Tuesday, October 15, 2013

An Offer You Can’t Refuse

Dear Federal Government,

If you need someone to screw up the government and the national economy and the world economy, which is what Congress appears to be bent on doing, I wish to offer my services. I believe I can screw up the government, the country, and the world just as well as Congress does, but a lot cheaper.

Congressional pay averages $174,000 per person per year, and the House and Senate collectively cost the American taxpayers about $258,000 per day, which is over $94 million per year. And all they are capable of doing is to create artificial crises, without addressing any long-term problems. For example, the long-term debt needs to be addressed, but instead their entire attention is focused on making the debt problem into a short-term crisis. As I write, the budget standoff has not been resolved, but it probably will be, say members of Congress. They will, I hear, agree to suspend the debt ceiling crisis until a few months from now. That is, they will fight this battle over and over again into the foreseeable future, thus getting no other work done.

Heck, I can do that. And a lot cheaper. Instead of spending $94 million a year, you could pay me a one-time fee of just a quarter million dollars (plus expenses) and I promise you that I can come in and make a mess of the government, the country, and the world. Maybe not as much of a mess, since the House and Senate have 535 members working full time to create new crises, but I can create enough of a mess to make our government and economy collapse, and if it collapses, does it matter how much of a mess is made? That is, I can do their job for one-376th the cost.
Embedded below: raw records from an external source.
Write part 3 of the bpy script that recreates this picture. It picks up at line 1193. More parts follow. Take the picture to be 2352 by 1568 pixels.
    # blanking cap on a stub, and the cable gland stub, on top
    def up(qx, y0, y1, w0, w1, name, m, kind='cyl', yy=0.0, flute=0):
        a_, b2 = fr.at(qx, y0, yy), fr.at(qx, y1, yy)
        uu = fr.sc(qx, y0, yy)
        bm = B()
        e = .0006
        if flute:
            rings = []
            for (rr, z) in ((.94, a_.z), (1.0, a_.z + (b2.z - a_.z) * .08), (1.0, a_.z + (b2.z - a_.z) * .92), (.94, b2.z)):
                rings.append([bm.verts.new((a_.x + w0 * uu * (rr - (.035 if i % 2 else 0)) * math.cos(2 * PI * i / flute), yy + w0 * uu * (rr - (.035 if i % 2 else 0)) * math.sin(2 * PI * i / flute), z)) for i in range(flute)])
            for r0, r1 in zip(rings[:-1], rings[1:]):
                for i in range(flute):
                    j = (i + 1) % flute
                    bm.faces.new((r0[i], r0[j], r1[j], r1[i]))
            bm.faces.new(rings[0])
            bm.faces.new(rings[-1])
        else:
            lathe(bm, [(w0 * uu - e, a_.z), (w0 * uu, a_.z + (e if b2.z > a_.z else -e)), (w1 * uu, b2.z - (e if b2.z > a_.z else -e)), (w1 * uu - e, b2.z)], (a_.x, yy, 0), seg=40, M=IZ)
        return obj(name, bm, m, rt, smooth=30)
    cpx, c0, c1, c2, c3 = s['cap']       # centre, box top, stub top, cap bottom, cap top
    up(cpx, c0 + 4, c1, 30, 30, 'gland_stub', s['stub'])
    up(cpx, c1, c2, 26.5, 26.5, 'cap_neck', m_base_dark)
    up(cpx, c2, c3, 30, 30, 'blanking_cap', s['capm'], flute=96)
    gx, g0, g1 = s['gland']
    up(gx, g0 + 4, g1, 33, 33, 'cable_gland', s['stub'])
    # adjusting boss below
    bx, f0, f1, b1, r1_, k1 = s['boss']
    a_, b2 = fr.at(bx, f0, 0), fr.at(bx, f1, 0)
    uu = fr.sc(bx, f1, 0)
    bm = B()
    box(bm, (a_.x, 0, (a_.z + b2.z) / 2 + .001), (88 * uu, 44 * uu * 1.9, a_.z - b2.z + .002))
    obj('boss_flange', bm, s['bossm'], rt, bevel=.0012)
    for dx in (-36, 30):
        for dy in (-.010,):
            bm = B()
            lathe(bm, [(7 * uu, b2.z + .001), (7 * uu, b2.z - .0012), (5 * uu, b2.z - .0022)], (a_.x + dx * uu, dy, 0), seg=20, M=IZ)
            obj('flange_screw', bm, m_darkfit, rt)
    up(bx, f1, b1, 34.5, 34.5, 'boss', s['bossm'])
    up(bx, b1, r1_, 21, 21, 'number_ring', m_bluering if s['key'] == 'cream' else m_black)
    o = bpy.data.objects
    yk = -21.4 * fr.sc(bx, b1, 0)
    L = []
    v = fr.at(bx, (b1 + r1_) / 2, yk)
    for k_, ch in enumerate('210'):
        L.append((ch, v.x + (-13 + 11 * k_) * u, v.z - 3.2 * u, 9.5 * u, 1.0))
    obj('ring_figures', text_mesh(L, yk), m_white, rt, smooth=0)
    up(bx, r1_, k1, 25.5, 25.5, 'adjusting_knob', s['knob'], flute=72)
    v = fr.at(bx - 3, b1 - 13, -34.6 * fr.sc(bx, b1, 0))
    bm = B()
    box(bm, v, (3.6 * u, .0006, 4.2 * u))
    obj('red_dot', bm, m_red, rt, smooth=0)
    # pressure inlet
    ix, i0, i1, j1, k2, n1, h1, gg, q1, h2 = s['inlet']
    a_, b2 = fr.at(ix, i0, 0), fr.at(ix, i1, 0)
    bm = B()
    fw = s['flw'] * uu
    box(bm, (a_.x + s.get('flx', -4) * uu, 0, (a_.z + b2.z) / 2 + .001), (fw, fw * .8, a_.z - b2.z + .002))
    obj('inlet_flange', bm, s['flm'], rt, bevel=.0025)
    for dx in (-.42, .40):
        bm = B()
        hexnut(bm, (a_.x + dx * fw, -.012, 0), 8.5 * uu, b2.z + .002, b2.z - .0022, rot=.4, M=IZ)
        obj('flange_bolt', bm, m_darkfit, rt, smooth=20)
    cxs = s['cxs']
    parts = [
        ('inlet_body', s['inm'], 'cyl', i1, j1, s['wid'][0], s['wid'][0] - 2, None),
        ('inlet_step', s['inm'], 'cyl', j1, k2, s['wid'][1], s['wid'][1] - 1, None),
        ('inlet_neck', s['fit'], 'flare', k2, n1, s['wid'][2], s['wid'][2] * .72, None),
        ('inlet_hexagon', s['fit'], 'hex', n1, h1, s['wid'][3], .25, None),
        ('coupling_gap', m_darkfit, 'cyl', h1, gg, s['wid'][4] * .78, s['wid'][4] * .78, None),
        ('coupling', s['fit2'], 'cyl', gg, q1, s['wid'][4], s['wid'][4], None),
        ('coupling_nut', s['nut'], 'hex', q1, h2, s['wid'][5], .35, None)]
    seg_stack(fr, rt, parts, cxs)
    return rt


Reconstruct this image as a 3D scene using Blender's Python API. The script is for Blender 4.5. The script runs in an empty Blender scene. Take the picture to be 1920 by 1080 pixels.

You can even close the Congressional gym. I wouldn’t use it. I just put pillows on the floor and do pushups and situps; I don’t need any fancy equipment or a heated pool. As a matter of fact, you could close down all the other Congressional perks. I have heard, but cannot confirm, that there is a congressional movie theatre, massage parlor, casino, and gentleman’s club. Well, maybe leave them open for a week or so, so I can use them, then shut them down.

I would require the health care plan that members of Congress enjoy but which many of them passionately desire to deny to the rest of America. But you could suspend Congressional health care while the members are locked out of their offices and chambers. Oh, you might need to keep the staff proctologist on call for them.

I would require health care only for the duration of the contract, at which time I would return to my day job. I don’t want to spend too much time away from my day job, since I am actually doing useful work and wish to continue it.

We have the best Congress that money can buy, both at public expense and (even more) as a result of payments by large corporate donors. While normally this is an expense we can barely support, there is a bright side to it: look how much money you could save by hiring me to screw up the world.

I believe that Congress creates these artificial crises in order to avoid dealing with issues. Last year, in the wake of the Connecticut school shooting, there was the very real possibility that, backed by massive public opinion, Congress might pass at least some slight gun regulation. Some Congressional leaders sweat bullets over that, but they won’t have to ever again, because the topic of gun regulation will never come up. As of the beginning of June, the date of an article that addresses this point, the House and Senate had passed 13 laws, none of which addressed any major long-term questions. See that article for the complete list. My personal favorites are H.R.1071 (“To specify the size of the precious-metal blanks that will be used in the production of the National Baseball Hall of Fame commemorative coins”) and S.982: Lamar Alexander’s Freedom to Fish Act. This is not worth $94 million, is it?

In the event that the artificial crisis is resolved, we all know it is a temporary resolution. But my offer remains good for the next time Congress wants to engineer a world crisis.

This blog is about evolution. One of the things that have resulted from evolution in many species of animals is a social structure. In most cases, there are alpha males (and/or females) that coerce the rest of the animals into serving them. Of course, they need the altruistic support of co-conspirators. Humans fit right into that pattern, with our leaders serving only their own interests at the expense of the general population. But in no other case do these leaders deliberately cause the collapse of their societies.